Em determinado momento os gestores da CC&S se depararam com a decisão estratégica de precificar um de seus produtos carro-chefe. O departamento contábil-financeiro trouxe para a alta gestão a estrutura de custos do produto, chegando a um valor de 100%. Alguns defendiam a ideia de cobrar o mark-up tradicional da CC&S de 30%, pelo qual o preço sairia 130% do custo. Outros acharam melhor propor um pouco menos margem para não atrair tanto os concorrentes atrás de tão atraente mercado, propondo um mark-up de apenas 10%, pelo qual o preço ficaria 110% do custo. Finalmente, decidiram cobrar 80% do valor do custo, com mark-down de 20%. Ver figura 1.
Estavam loucos? Qual era a lógica por traz dessa marcação de preço sem sentido?
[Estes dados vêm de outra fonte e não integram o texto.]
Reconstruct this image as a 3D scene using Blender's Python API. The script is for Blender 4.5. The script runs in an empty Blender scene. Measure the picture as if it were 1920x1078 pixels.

Ao entender a curva de custos, apoiados por consultores de estratégia, identificaram que para esse tipo de produto, haveria uma eficiência de 20% cada vez que se dobrasse a produção acumulada. Ver figura 2. Ou seja, cada vez que dobravam a produção a posição de custo passava a ser 80% da anterior. Portanto, a primeira vez que dobraram a produção foi muito rápido porque começaram com uma base pequena. Portanto, perduraram um pequeno período de perdas. Na segunda vez que dobraram a produção, começaram a ganhar dinheiro de forma sustentável. Ou seja, com os preços mais baixos, adquiriram rapidamente participação de mercado. Navegando a curva de custos, pela experiência e aprendizagem, conseguiam cada vez mais fazer por menos custos. No final, criaram uma situação de monopólio altamente defensável porque se outro concorrente quisesse entrar nesse setor, a CC&S poderia sempre continuar a baixar seus preços, abaixo dos 80%, dificultando a entrada dos outros. Por outro lado, uma vez conquistada essa posição de monopolista, não haveria nenhuma razão para pensar em aumentar os preços acima dos 80% do valor do custo original, para não atrair concorrentes. Dessa forma, os maiores beneficiados foram os consumidores finais que não precisaram pagar 130% do custo para diversos concorrentes, que ficariam confrontando-se em ações improdutivas e caras para manter ou ampliar suas participações de mercado.
[1]Dependendo do negócio, existem outros posicionamentos estratégicos mais adequados. Não obstante, para aqueles setores cuja decisão da compra é ditada pelo preço mais baixo, o posicionamento estratégico a partir da liderança de custos faz bastante sentido.